◆ **Goal**:
Retype, with no alterations, every line between the one containing "What Blender Python" and the one containing "from mathutils import Vector, Matrix", counting both of those lines too. Pictures are to be left out.

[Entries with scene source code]
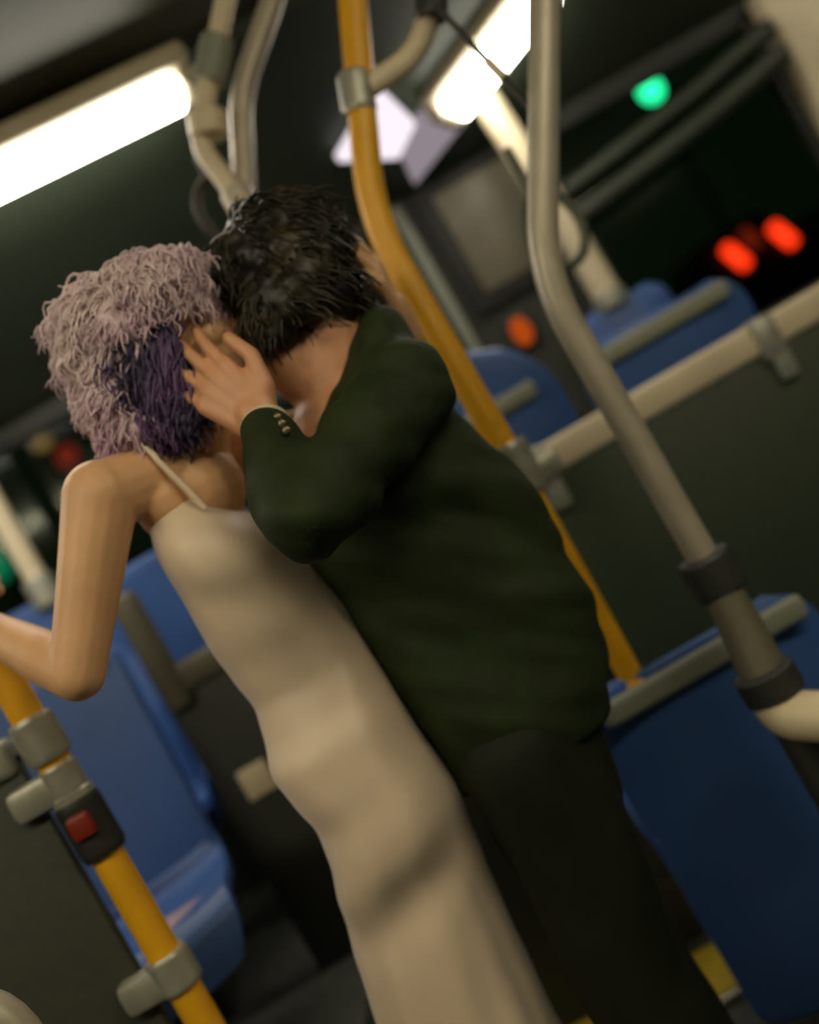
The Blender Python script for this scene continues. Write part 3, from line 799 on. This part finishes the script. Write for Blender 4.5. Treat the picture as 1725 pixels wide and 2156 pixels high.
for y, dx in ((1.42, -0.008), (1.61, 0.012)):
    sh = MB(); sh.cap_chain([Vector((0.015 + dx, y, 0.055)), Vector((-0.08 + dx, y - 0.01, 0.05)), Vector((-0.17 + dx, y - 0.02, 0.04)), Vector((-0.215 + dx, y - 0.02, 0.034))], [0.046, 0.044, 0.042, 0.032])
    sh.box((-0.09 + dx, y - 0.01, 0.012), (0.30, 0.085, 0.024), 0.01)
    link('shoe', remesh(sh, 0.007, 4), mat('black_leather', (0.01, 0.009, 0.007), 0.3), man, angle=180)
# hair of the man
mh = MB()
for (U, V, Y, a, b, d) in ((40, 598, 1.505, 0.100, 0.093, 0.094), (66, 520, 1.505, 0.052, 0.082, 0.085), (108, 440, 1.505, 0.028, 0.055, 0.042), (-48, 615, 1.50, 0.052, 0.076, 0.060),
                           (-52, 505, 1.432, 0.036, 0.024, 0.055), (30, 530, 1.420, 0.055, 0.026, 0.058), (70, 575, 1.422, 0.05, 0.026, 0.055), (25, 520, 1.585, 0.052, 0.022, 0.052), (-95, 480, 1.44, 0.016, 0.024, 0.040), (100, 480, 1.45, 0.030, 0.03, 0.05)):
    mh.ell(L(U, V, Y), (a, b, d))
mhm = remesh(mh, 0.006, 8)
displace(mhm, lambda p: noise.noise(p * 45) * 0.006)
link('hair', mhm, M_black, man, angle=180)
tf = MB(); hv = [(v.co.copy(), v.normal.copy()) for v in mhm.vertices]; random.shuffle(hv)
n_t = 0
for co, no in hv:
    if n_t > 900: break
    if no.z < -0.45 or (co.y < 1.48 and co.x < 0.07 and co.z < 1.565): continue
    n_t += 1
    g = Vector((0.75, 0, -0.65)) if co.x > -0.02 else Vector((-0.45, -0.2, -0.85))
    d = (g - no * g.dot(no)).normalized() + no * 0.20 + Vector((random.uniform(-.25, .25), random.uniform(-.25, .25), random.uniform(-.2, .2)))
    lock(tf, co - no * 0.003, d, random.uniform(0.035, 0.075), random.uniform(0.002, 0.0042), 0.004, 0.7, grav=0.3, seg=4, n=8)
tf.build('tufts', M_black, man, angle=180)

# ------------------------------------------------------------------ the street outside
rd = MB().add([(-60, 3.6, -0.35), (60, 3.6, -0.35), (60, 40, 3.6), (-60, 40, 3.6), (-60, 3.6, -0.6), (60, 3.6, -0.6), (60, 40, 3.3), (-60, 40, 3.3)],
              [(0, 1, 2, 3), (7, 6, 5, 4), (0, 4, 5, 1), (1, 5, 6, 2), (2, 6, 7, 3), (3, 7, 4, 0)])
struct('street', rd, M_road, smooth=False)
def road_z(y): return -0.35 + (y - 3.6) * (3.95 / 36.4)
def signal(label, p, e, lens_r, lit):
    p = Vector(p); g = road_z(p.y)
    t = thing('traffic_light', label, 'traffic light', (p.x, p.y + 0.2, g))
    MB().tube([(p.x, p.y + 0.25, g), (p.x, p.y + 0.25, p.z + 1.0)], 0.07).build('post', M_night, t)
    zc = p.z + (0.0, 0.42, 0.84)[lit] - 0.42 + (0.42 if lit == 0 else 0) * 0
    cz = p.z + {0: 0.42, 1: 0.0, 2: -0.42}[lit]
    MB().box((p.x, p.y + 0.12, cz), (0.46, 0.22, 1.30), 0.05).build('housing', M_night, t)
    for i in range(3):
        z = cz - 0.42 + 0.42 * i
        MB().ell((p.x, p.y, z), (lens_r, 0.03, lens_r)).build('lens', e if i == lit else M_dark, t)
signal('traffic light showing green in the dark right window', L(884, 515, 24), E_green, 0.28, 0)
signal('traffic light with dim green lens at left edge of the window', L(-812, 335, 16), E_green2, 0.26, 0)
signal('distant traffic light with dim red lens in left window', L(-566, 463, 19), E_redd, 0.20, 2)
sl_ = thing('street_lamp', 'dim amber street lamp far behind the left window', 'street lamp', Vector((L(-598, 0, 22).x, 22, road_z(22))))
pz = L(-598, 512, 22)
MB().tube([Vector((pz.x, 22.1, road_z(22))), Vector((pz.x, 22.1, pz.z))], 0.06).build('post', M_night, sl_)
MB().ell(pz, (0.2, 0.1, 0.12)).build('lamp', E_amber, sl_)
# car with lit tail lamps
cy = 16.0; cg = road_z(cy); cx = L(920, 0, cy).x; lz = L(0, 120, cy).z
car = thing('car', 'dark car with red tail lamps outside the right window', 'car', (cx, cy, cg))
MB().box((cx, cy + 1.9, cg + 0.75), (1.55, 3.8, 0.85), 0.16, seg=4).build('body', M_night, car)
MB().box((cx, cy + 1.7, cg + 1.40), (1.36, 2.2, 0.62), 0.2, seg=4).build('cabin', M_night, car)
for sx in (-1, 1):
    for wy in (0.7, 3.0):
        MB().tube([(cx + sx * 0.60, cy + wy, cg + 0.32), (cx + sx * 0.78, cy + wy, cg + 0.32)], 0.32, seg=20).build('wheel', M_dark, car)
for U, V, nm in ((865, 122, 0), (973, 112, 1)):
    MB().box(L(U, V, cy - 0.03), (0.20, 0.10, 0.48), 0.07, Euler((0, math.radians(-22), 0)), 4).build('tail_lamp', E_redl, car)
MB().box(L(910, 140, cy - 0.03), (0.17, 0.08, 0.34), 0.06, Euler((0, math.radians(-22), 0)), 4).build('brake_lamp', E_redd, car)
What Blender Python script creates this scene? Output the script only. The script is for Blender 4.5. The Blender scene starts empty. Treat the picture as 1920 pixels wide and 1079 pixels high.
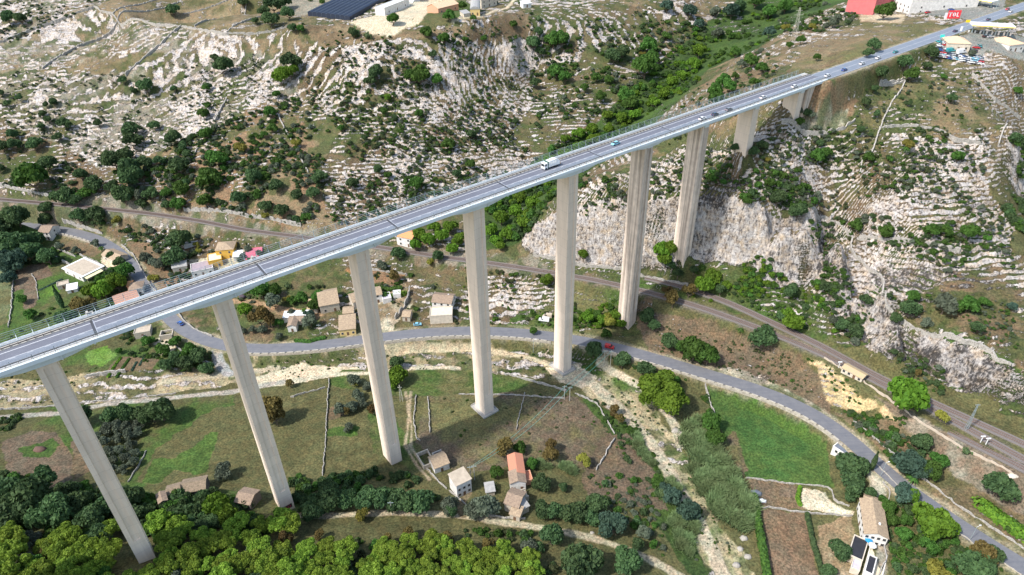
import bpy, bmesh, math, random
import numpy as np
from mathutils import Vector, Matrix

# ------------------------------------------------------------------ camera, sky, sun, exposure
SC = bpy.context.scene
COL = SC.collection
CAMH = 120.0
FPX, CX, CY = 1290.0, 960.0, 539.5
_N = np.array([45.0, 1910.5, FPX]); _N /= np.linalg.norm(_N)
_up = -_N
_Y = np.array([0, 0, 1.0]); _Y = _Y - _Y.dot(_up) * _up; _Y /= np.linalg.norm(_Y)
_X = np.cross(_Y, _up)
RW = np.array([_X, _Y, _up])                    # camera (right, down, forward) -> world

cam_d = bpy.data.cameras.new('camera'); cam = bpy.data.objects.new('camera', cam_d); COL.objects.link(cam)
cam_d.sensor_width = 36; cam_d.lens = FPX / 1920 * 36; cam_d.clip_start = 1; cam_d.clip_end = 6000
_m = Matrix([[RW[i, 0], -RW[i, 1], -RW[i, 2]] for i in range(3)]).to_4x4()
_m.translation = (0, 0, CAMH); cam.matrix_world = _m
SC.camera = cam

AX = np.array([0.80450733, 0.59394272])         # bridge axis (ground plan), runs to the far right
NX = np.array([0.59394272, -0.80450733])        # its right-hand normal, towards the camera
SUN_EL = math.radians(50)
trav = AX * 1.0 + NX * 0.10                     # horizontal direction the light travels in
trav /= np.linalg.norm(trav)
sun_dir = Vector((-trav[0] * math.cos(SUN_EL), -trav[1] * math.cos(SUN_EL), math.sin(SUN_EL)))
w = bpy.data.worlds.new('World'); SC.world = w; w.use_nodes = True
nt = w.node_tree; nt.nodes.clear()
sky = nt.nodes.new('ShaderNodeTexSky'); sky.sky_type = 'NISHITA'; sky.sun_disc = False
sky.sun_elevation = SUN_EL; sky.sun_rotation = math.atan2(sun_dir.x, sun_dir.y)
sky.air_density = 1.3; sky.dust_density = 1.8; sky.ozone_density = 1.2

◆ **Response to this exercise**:
What Blender Python script creates this scene? Output the script only. The script is for Blender 4.5. The Blender scene starts empty. Treat the picture as 1920 pixels wide and 1079 pixels high.
import bpy, bmesh, math, random
import numpy as np
from mathutils import Vector, Matrix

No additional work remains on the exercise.